§ **Goal of the exercise**:
Exactly the lines from the start of the data below through the line that contains "m.build('foliage', MT['ficus'], t);" are to be copied, with pictures left out.

---*---

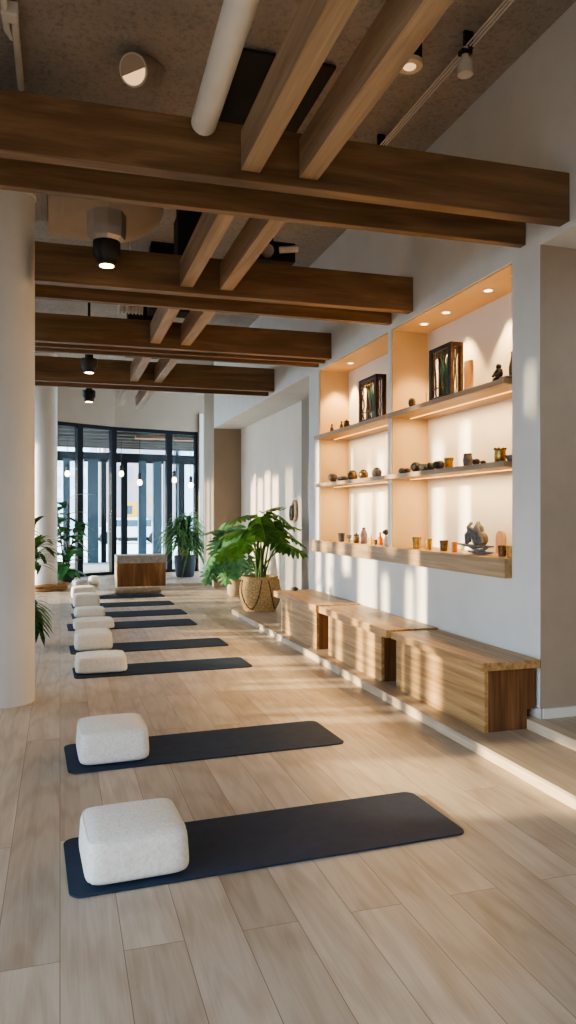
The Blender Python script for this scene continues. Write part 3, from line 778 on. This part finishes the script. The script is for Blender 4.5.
# broad leaved tree by the left window
t = thing('potted_rubber_tree', 'tall broad leaved plant against the left window panes', 'plant', (.12, 17.2, 0))
MB().lathe([(.14, 0), (.18, .03), (.2, .3), (.185, .3), (.18, .26)], seg=32).build('pot', MT['charcoal'], t, smooth=True)
MB().lathe([(.178, .25), (.175, .27)], seg=24).build('soil', MT['soil'], t)
m = MB(); ms = MB()
for k in range(5):
    a = k*1.25; tip = (.24*math.cos(a), .2*math.sin(a), 1.35+.13*k)
    pts = arc((.04*math.cos(a), .04*math.sin(a), .26), tip, .05); ms.tube(pts, [.016]*9, 7)
    for j in range(13):
        q = pts[min(8, j*8//12)]; b = a + j*2.2
        leaf_simple(m, q, (math.cos(b), math.sin(b), random.uniform(.0, .7)), random.uniform(.46, .66), random.uniform(.24, .32), droop=random.uniform(.3, .7), n=7)
m.build('foliage', MT['ficus'], t); ms.build('stems', MT['bark'], t, smooth=True)

# palm behind the near column
t = thing('potted_palm', 'palm mostly hidden behind the big column, fronds peeking out right', 'plant', (-.43, 8.9, 0))
MB().lathe([(.12, 0), (.15, .03), (.17, .28), (.155, .28), (.15, .24)], seg=32).build('pot', MT['terracotta'], t, smooth=True)
MB().lathe([(.148, .23), (.145, .25)], seg=24).build('soil', MT['soil'], t)
m = MB(); ms = MB()
def frond(p0, p1, p2, n=12, L=.26):
    p0, p1, p2 = map(Vector, (p0, p1, p2)); pts = []
    for i in range(n+1):
        s = i/n; pts.append(p0*(1-s)**2 + p1*2*s*(1-s) + p2*s*s)
    ms.tube(pts, [.010*(1-.7*i/n) for i in range(n+1)], 6)
    for i in range(n//3, n+1):
        d = (pts[min(i+1, n)] - pts[max(i-1, 0)]).normalized(); r = d.cross(Vector((0, 0, 1))).normalized()
        for sg in (-1, 1): leaf_simple(m, pts[i], d*.7 + r*sg*.55 + Vector((0, 0, .25)), L*(1-.35*abs(2*i/n-1.3)), .05, droop=.35, n=5)
for k, (dx, dy, h1, h2) in enumerate([(.24,-.2,1.2,1.05),(.26,.1,1.3,1.20),(-.35,-.2,1.5,1.3),(-.4,.3,1.4,1.1),(.05,.5,1.5,1.3),(.0,-.45,1.5,1.35),(.20,-.12,.75,.26),(.22,.15,.8,.30),(-.5,0,1.,.5),(.18,-.02,1.35,1.42),(.22,-.3,1.15,.95),(.27,-.05,1.3,1.12),(.24,.2,1.1,.98),(.16,-.25,.7,.18),(.21,.0,.7,.2)]):
    frond((0, 0, .24), (dx*.35, dy*.35, h1), (dx, dy, h2))
m.build('foliage', MT['palm'], t); ms.build('stems', MT['stem'], t, smooth=True)

# carved hook ornament on alcove wall
t = thing('wall_ornament', 'carved looped wooden ornament hanging on the alcove wall', 'ornament', (AB-.001, 11.4, 1.41))
def loop(cy, cz, ry, rz, x): return [(x, cy+ry*math.cos(2*PI*k/24), cz+rz*math.sin(2*PI*k/24)) for k in range(24)]
MB().tube(loop(0, .16, .09, .15, -.03), .026, 8, closed=True).build('ring', MT['blanket'], t, smooth=True)
MB().tube(loop(.03, .12, .05, .11, -.075), .02, 8, closed=True).build('ring', MT['grey_clay'], t, smooth=True)
MB().cyl((-.03, 0, .31), (0, 0, .31), .02).build('peg', MT['black'], t)

# ------------------------------------------------------------------ shelf objects
T1, T2, T3 = 2.4755, 1.8855, 1.1905
def lathe_thing(name, label, cat, x, y, z, prof, mat, s=1, group=None, lid=None, seg=24):
    if lid:
        t = thing(name, label, cat, (x, y, z), group=group)
        MB().lathe([(r*s, h*s) for r, h in prof], seg=seg).build('body', mat, t, smooth=True)
        MB().lathe([(r*s, h*s) for r, h in lid[0]], seg=seg).build(lid[2] if len(lid) > 2 else 'lid', lid[1], t, smooth=True)
        return t
    o = MB().lathe([(r*s, h*s) for r, h in prof], seg=seg).build(name, mat, loc=(x, y, z), smooth=True)
    return tag(o, label, cat, group)
def stone(label, x, y, z, d, mat='dark_stone', seed=1, group=None, name='stone'):
    o = MB().blob((0, 0, d[2]/2), d, 2.3, 6, .10, seed).build(name, MT[mat], loc=(x, y, z+.001), smooth=True)
    lo = min(v.co.z for v in o.data.vertices)
    for v in o.data.vertices: v.co.z -= lo
    return tag(o, label, 'stone', group)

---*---

§ **Completed exercise**:
The Blender Python script for this scene continues. Write part 3, from line 778 on. This part finishes the script. The script is for Blender 4.5.
# broad leaved tree by the left window
t = thing('potted_rubber_tree', 'tall broad leaved plant against the left window panes', 'plant', (.12, 17.2, 0))
MB().lathe([(.14, 0), (.18, .03), (.2, .3), (.185, .3), (.18, .26)], seg=32).build('pot', MT['charcoal'], t, smooth=True)
MB().lathe([(.178, .25), (.175, .27)], seg=24).build('soil', MT['soil'], t)
m = MB(); ms = MB()
for k in range(5):
    a = k*1.25; tip = (.24*math.cos(a), .2*math.sin(a), 1.35+.13*k)
    pts = arc((.04*math.cos(a), .04*math.sin(a), .26), tip, .05); ms.tube(pts, [.016]*9, 7)
    for j in range(13):
        q = pts[min(8, j*8//12)]; b = a + j*2.2
        leaf_simple(m, q, (math.cos(b), math.sin(b), random.uniform(.0, .7)), random.uniform(.46, .66), random.uniform(.24, .32), droop=random.uniform(.3, .7), n=7)
m.build('foliage', MT['ficus'], t); ms.build('stems', MT['bark'], t, smooth=True)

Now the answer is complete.